Adirondacks on PBS World

Mon, 08/16/2010 - 7:00pm
Lake George viewed from the top of Tongue Mountain.

WNED Buffalo/Toronto and Working Dog Productions

An in-depth look at the sprawling and magnificant Adirondacks.

Sprawled across six million acres in upstate New York, Adirondack Park is by far the largest park in the lower 48 states. Yet it is the only one on the continent in which large human populations live and whose land is divided almost evenly between protected wilderness and privately owned tracts. This patchwork pattern of land ownership has created an utterly unique place that maintains, at its very heart, a delicate and dynamic relationship between progress and preservation. Through the varied perspectives of several passionate characters, the high-definition special The Adirondacks, encoring Monday, August 16, at 7 p.m. on PBS World (cable 524/DT21.2), explores the remarkable history, seasonal landscape and current state of the Adirondacks.

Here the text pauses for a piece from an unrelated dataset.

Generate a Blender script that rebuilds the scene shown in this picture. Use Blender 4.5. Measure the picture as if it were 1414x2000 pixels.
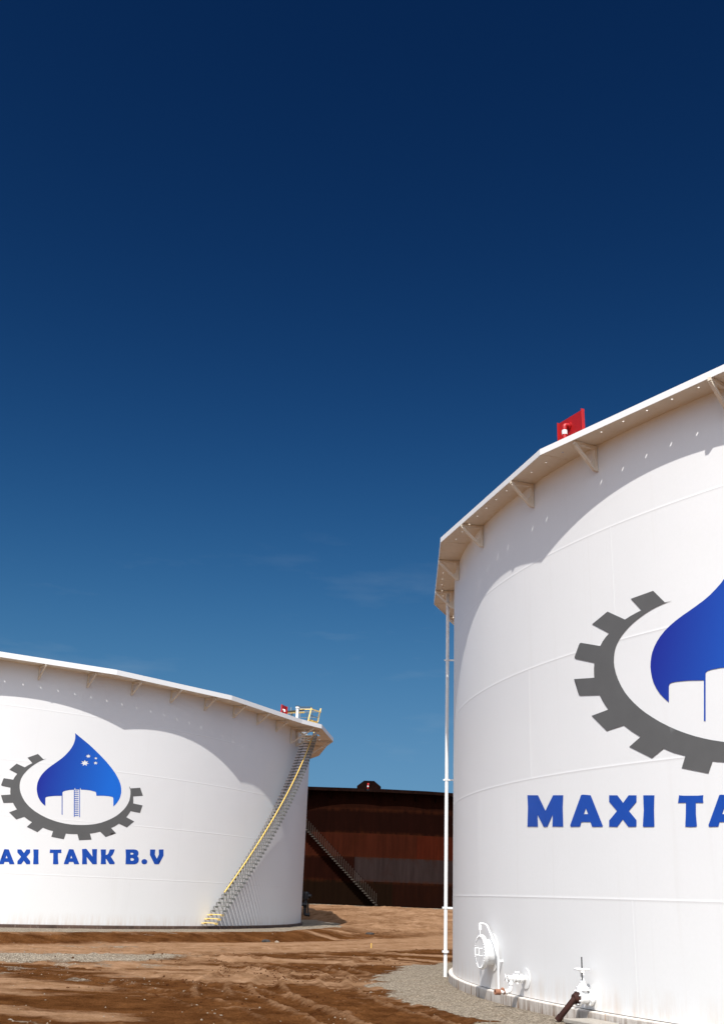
import bpy, bmesh, math, random
import numpy as np
from mathutils import Matrix, Vector
from mathutils.geometry import delaunay_2d_cdt

for o in list(bpy.data.objects):
    bpy.data.objects.remove(o)
SC = bpy.context.scene
COL = SC.collection
R_ = math.radians

# ------------------------------------------------------------------ camera
EYE = 2.05                      # eye height above the ground by the near tank
FPX, PITCH, ROLL = 2020.09, 0.357274, 0.0377931     # focal length in px of a 1414x2000 frame
cd = bpy.data.cameras.new("camera")
cam = bpy.data.objects.new("camera", cd)
COL.objects.link(cam)
cd.sensor_fit = 'AUTO'
cd.sensor_width = 36.0
cd.lens = FPX / 2000 * 36.0
cd.clip_start = 0.1
cd.clip_end = 20000
cam.matrix_world = Matrix.Translation((0, 0, EYE)) @ Matrix.Rotation(math.pi / 2 + PITCH, 4, 'X') @ Matrix.Rotation(ROLL, 4, 'Z')
SC.camera = cam

# ------------------------------------------------------------------ sun and sky
SUN_EL, SUN_AZ = R_(52.6), R_(189.2)          # azimuth clockwise from +Y: behind the camera, a little left
sd = Vector((math.cos(SUN_EL) * math.sin(SUN_AZ), math.cos(SUN_EL) * math.cos(SUN_AZ), math.sin(SUN_EL)))
sl = bpy.data.lights.new("sun", 'SUN')
sl.energy = 3.95
sl.angle = R_(0.5)
sl.color = (1.0, 0.965, 0.91)
so = bpy.data.objects.new("sun", sl)
COL.objects.link(so)
so.rotation_euler = (-sd).to_track_quat('-Z', 'Y').to_euler()
so.location = (0, -20, 60)

W = bpy.data.worlds.new("World")
SC.world = W
W.use_nodes = True
nt = W.node_tree
nt.nodes.clear()
def wn(t, **k):
    n = nt.nodes.new(t)
    for a, b in k.items():
        setattr(n, a, b)
    return n
sky = wn('ShaderNodeTexSky', sky_type='NISHITA', sun_disc=False, sun_elevation=SUN_EL, sun_rotation=SUN_AZ,
         altitude=1500.0, air_density=1.0, dust_density=0.35, ozone_density=3.0)
# deep, polarised-looking blue: each channel of the clear sky is steepened and softly capped
EXPOSURE = 0.55
sepc = wn('ShaderNodeSeparateColor'); comb = wn('ShaderNodeCombineColor')
nt.links.new(sky.outputs[0], sepc.inputs[0])
def wm(op, a, b):
    n = wn('ShaderNodeMath', operation=op)
    for i, q in enumerate((a, b)):
        if isinstance(q, (int, float)): n.inputs[i].default_value = q
        else: nt.links.new(q, n.inputs[i])
    return n.outputs[0]
for i, (pw, c, m) in enumerate(((2.9, .0118, .15), (2.5, .0183, .36), (2.35, .0156, .645))):
    t = wm('MULTIPLY', wm('POWER', sepc.outputs[i], pw), c)
    t = wm('DIVIDE', wm('MULTIPLY', t, m), wm('ADD', t, m))
    nt.links.new(wm('MULTIPLY', t, 10.0 / 2 ** EXPOSURE), comb.inputs[i])
# unseen white fill added to the sky around the sun, lifts shaded walls
tcs = wn('ShaderNodeTexCoord'); dot = wn('ShaderNodeVectorMath', operation='DOT_PRODUCT')
dot.inputs[1].default_value = sd
nt.links.new(tcs.outputs['Generated'], dot.inputs[0])
hz = wn('ShaderNodeMapRange', interpolation_type='SMOOTHSTEP')
hz.inputs['From Min'].default_value = .22; hz.inputs['From Max'].default_value = .97
nt.links.new(dot.outputs['Value'], hz.inputs[0])
sky_fill = wn('ShaderNodeMix', data_type='RGBA', blend_type='ADD')
nt.links.new(hz.outputs[0], sky_fill.inputs[0]); nt.links.new(comb.outputs[0], sky_fill.inputs[6])
sky_fill.inputs[7].default_value = (8.2, 8.4, 8.6, 1)
# thin high wisps of cloud low in the sky
tc = wn('ShaderNodeTexCoord')
mp = wn('ShaderNodeMapping')
mp.inputs['Scale'].default_value = (3.2, 3.2, 15.0)
mp.inputs['Location'].default_value = (0.35, 0.2, 0.3)
nz = wn('ShaderNodeTexNoise')
nz.inputs['Scale'].default_value = 2.3
nz.inputs['Detail'].default_value = 7
nz.inputs['Roughness'].default_value = 0.55
rmp = wn('ShaderNodeMapRange')
rmp.inputs['From Min'].default_value = 0.60
rmp.inputs['From Max'].default_value = 0.86
sep = wn('ShaderNodeSeparateXYZ')
band = wn('ShaderNodeMapRange')
band.inputs['From Min'].default_value = 0.36
band.inputs['From Max'].default_value = 0.24
mul = wn('ShaderNodeMath', operation='MULTIPLY')
mul2 = wn('ShaderNodeMath', operation='MULTIPLY')
mul2.inputs[1].default_value = 0.15
mx = wn('ShaderNodeMix', data_type='RGBA')
mx.inputs[7].default_value = (2.6, 3.3, 3.9, 1)
bg = wn('ShaderNodeBackground')
bg.inputs[1].default_value = 0.1
wo = wn('ShaderNodeOutputWorld')
lk = nt.links.new
lk(tc.outputs['Generated'], mp.inputs[0]); lk(mp.outputs[0], nz.inputs['Vector'])
lk(nz.outputs[0], rmp.inputs[0])
lk(tc.outputs['Generated'], sep.inputs[0]); lk(sep.outputs[2], band.inputs[0])
lk(rmp.outputs[0], mul.inputs[0]); lk(band.outputs[0], mul.inputs[1]); lk(mul.outputs[0], mul2.inputs[0])
lk(mul2.outputs[0], mx.inputs[0]); lk(sky_fill.outputs[2], mx.inputs[6])
lk(mx.outputs[2], bg.inputs[0]); lk(bg.outputs[0], wo.inputs[0])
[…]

The Adirondacks is organized by the four seasons. This is essential to understanding the rhythm of life in the park, where human activity, like nature itself, ebbs and flows with the coming of spring, summer, fall and winter. The seasonal introductions include brief essays by Adirondack naturalist and author Ed Kanze. Accompanied by a musical score by Michael Bacon (brother of Kevin) of the Bacon Brothers Band, the scenic visual essays help viewers understand how close to nature many Adirondackers live.

Among others, the film features a craftsman restoring one of the legendary Great Camps, rustic retreats for the super rich of a bygone era; an Olympic hopeful training in Lake Placid, home to two historic Winter Games; a young visitor climbing his first Adirondack High Peak; and North Country Public Radio reporter Brian Mann’s story on proposed development in Tupper Lake. Each segment displays the astounding rustic and rugged qualities of the vast wilderness in vivid detail.

“Above all, it is the passionate characters, each with a unique perspective on the region, that bring this extraordinary land to life,” says producer Tom Simon. “The Adirondacks’ towns, villages and scattered residents comprise a year-round population of about 130,000. These ‘islands of people in a sea of wilderness’ are one of the most unique features of the Adirondacks. It is what has made it both treasured and contested terrain for all of its modern history — a major theme of our program.”

The Adirondacksconveys why living within these protected lands makes for an extraordinary human existence. For many people, questions about the relationship between man and nature are largely theoretical; Adirondackers, however, confront these issues in their everyday lives as loggers, conservationists, innkeepers, artists or athletes. As viewers get to know these engaging characters, they may contemplate their relationship with the natural world in a different light.